Sonata w świetnej formie – choć zdecydowanie nie traci apetytu. Młoda nagrała, jak chwyta bodaj suchy badyl, byle tylko coś żuć. I jak galopuje 🙂
Lipy pachniały jak opętane. Kwitną tam jak szalone. Endorfiny też szalały. Po tej bieganinie z Sonatką trudno było złapać oddech, a jak już się to udało – to słodki i pełen wakacyjnej beztroski. Córka zadowolona, bo nagrywała galopy. A potem jeszcze uzupełniłyśmy zapas czekolad i biszkoptów. I podlałam ją wodą ze szlauchu i gąbkowej strzykawy.

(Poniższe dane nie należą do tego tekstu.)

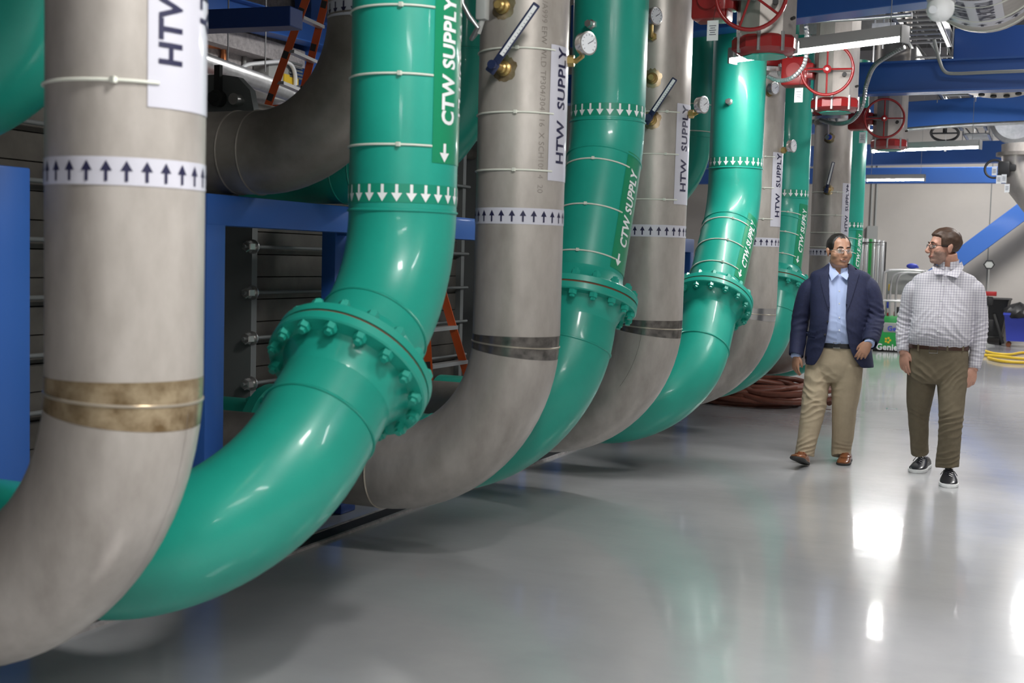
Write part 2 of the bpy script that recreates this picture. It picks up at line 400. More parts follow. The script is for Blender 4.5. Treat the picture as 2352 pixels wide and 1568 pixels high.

Tematy do rozmowy z kimś albo samą sobą:
– Kto był kiedyś bardzo blisko, a teraz żyje tylko we wspomnieniu?
– Kiedy ostatnio rozmawiałaś z kimś po wielu, wielu latach i o czym? Albo z kim chciałabyś porozmawiać, choć wszystko już jest tak inaczej?
– Czy masz ludzi, których grobami kiedyś będziesz się opiekować, choć nie są „z rodziny”?
– Jak pachniał ostatni czerwcowy wieczór, tam, gdzie byłaś?
– Kiedy wreszcie znajdą tego Tadeusza i czy ta tragedia wpłynie na prawo dotyczące osób mających niebieskie karty i zakaz zbliżania się do członków swojej rodziny?